Through data mining, marketing statisticians can extract from the mass of data useful information about individuals, trends, and segments. Data mining uses sophisticated statistical and mathematical techniques such as cluster analysis, automatic interaction detection, predictive modeling, and neural networking.

Some observers believe a proprietary database can provide a company with a significant competitive advantage.19 In general, companies can use their databases in five ways:

  1. To identify prospects—Many companies generate sales leads by advertising their product or service and including a response feature, such as a link to a home page, a business reply card, or a toll-free phone number, and building a database from customer responses. The company sorts through the database to identify the best prospects, then contacts them by mail, e-mail, or phone to try to convert them into customers.
  2. To decide which customers should receive a particular offer—Companies interested in selling, up-selling, and cross-selling set up criteria describing the ideal target customer for a particular offer. Then they search their customer databases for those who most closely resemble the ideal. By noting response rates, a company can improve its targeting precision. Following a sale, it can set up an automatic sequence of activities: One week later e-mail a thank-you note; five weeks later e-mail a new offer; 10 weeks later (if the customer has not responded) e-mail an offer of a special discount.
  3. To deepen customer loyalty—Companies can build interest and enthusiasm by remembering customer preferences and sending appropriate gifts, discount coupons, and interesting reading material.
  4. To reactivate customer purchases—Automatic mailing programs (automatic marketing) can send out birthday or anniversary cards, holiday shopping reminders, or off-season promotions. The database can help the company make attractive or timely offers.
  5. To avoid serious customer mistakes—A major bank confessed to a number of mistakes it had made by not using its customer database well. In one case, the bank charged a customer a penalty for late payment on his mortgage, failing to note he headed a company that was a major depositor in this bank. The customer quit the bank. In a second case, two different staff members of the bank phoned the same mortgage customer offering a home equity loan at different prices. Neither knew the other had made the call. In a third case, the bank gave a premium customer only standard service in another country.

Tesco uses insights gained from a massive customer data base to help make all kinds of business and marketing decisions.

3. THE DOWNSIDE OF DATABASE MARKETING

Database marketing is most frequently used by business marketers and service providers that routinely collect masses of customer data, like hotels, banks, airlines, and insurance, credit card, and phone companies. Other types of companies that invest in database marketing are those that favor cross-selling and up-selling (such as GE and Amazon.com) or whose customers have highly differentiated needs and are of highly differentiated value to the company. Although packaged-goods retailers and consumer packaged-goods companies use database marketing less frequently, many (such as Kraft, Quaker Oats, Ralston Purina, and Nabisco) are building databases for certain brands.

Having covered the upside of database marketing, we also need to cover the downside.
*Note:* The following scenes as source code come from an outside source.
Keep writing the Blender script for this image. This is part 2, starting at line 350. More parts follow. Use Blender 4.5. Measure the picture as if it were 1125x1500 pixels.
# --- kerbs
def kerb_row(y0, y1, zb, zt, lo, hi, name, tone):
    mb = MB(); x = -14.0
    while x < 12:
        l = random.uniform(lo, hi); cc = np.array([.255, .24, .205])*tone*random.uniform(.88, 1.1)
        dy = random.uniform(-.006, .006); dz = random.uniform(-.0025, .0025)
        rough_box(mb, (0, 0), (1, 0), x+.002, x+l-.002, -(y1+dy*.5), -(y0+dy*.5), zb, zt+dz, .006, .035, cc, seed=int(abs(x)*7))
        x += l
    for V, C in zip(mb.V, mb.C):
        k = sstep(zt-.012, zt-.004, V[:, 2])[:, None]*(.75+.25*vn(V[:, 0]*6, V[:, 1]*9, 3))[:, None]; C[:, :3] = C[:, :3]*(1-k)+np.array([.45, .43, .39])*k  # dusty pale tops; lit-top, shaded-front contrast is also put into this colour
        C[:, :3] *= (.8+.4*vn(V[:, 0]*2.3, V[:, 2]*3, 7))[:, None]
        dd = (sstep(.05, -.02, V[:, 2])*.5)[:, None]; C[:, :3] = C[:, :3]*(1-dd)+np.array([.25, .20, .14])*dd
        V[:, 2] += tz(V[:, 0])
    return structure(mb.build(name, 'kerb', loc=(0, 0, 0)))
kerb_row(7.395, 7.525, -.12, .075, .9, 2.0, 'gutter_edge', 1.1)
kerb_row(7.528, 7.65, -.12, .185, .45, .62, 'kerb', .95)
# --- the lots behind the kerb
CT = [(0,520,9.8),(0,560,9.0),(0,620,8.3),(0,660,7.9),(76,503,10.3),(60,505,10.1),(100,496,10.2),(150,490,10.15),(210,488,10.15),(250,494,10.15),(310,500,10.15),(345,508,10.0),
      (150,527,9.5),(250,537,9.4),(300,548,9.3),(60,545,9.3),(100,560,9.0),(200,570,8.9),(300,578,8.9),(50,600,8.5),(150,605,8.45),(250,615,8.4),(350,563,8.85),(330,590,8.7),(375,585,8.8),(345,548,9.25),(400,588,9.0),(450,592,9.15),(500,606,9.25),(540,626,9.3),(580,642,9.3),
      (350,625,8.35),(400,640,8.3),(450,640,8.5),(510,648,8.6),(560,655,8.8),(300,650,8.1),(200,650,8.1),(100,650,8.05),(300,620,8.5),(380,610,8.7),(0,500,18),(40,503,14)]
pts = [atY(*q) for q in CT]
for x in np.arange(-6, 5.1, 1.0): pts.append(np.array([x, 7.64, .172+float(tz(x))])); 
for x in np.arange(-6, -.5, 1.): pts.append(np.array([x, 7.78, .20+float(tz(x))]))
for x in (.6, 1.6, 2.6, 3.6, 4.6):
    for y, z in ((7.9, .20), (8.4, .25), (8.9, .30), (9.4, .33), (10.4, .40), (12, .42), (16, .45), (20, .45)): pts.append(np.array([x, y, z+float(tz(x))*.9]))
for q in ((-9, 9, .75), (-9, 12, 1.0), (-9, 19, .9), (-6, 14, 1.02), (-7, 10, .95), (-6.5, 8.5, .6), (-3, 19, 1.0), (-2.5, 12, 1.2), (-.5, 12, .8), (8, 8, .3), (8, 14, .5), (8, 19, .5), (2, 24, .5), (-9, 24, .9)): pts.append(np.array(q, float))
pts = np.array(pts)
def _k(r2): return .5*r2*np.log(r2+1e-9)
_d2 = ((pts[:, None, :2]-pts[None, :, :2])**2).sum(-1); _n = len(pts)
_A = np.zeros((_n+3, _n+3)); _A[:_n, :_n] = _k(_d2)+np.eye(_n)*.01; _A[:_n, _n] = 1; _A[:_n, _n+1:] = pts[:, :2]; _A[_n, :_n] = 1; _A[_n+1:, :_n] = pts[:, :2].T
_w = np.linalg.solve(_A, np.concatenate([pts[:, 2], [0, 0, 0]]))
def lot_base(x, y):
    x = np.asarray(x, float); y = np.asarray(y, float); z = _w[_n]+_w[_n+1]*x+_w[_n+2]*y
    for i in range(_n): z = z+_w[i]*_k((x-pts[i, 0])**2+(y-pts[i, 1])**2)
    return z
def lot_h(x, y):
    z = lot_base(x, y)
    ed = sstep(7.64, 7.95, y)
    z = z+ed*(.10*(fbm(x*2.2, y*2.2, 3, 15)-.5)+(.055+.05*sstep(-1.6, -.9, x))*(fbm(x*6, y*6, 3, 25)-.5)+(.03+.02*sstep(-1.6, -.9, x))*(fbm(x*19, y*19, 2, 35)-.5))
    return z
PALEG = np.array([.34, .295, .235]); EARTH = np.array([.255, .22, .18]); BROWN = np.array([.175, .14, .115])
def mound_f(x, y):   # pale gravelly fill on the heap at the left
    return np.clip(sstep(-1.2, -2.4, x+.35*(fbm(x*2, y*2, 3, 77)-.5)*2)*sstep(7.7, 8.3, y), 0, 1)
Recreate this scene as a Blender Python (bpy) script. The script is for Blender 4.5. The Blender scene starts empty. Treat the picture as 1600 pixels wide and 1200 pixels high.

Five main problems can prevent a firm from effectively using database marketing.

  1. Some situations are just not conducive to database marketing. Building a customer database may not be worthwhile when: (1) the product is a once-in-a-lifetime purchase (a grand piano); (2) customers show little loyalty to a brand (there is a lot of customer churn); (3) the unit sale is very small (a candy bar) so customer lifetime value is low; (4) the cost of gathering information is too high; and (5) there is no direct contact between the seller and ultimate buyer.
  1. Building and maintaining a customer database require a large investment. Computer hardware, database software, analytical programs, communication links, and skilled staff can be costly. It’s difficult to collect the right data, especially to capture all the occasions of company interaction with individual customers. Deloitte Consulting found 70 percent of firms experienced little or no improvement from implementing customer relationship management (CRM) because the system was poorly designed, it became too expensive, users didn’t make much use of it or report much benefit, and collaborators ignored it. Sometimes companies mistakenly concentrate on customer contact processes without making corresponding changes in internal structures and systems.20
  2. Employees may resist becoming customer-oriented and using the available information. Employees find it far easier to carry on traditional transaction marketing than to practice CRM. Effective database marketing requires managing and training employees as well as dealers and suppliers.
  3. Not all customers want a relationship with the company. Some may resent knowing the company has col­lected that much personal information about them. Online companies should explain their privacy policies and give consumers the right not to have their information stored. European countries do not look favorably on database marketing and are protective of consumers’ private information. The European Union passed a law handicapping the growth of database marketing in its 28 member countries.
  4. The assumptions behind CRM may not always hold true.21 High-volume customers often know their value to a company and can leverage it to extract premium service and/or price discounts, so it may not cost the firm less to serve them. Loyal customers may also be jealous of attention lavished on other customers. When eBay began to chase big corporate customers such as IBM, Disney, and Sears, some mom-and-pop businesses that helped build the brand felt abandoned.22 Loyal customers also may not necessarily be the best ambas­sadors for the brand. One study found those who scored high on behavioral loyalty and bought a lot of a company’s products were less active word-of-mouth marketers than customers who scored high on attitudinal loyalty and expressed greater commitment to the firm.23

When it works, a data warehouse yields more than it costs, but the data must be in good condition, and the discovered relationships must be valid and acceptable to consumers.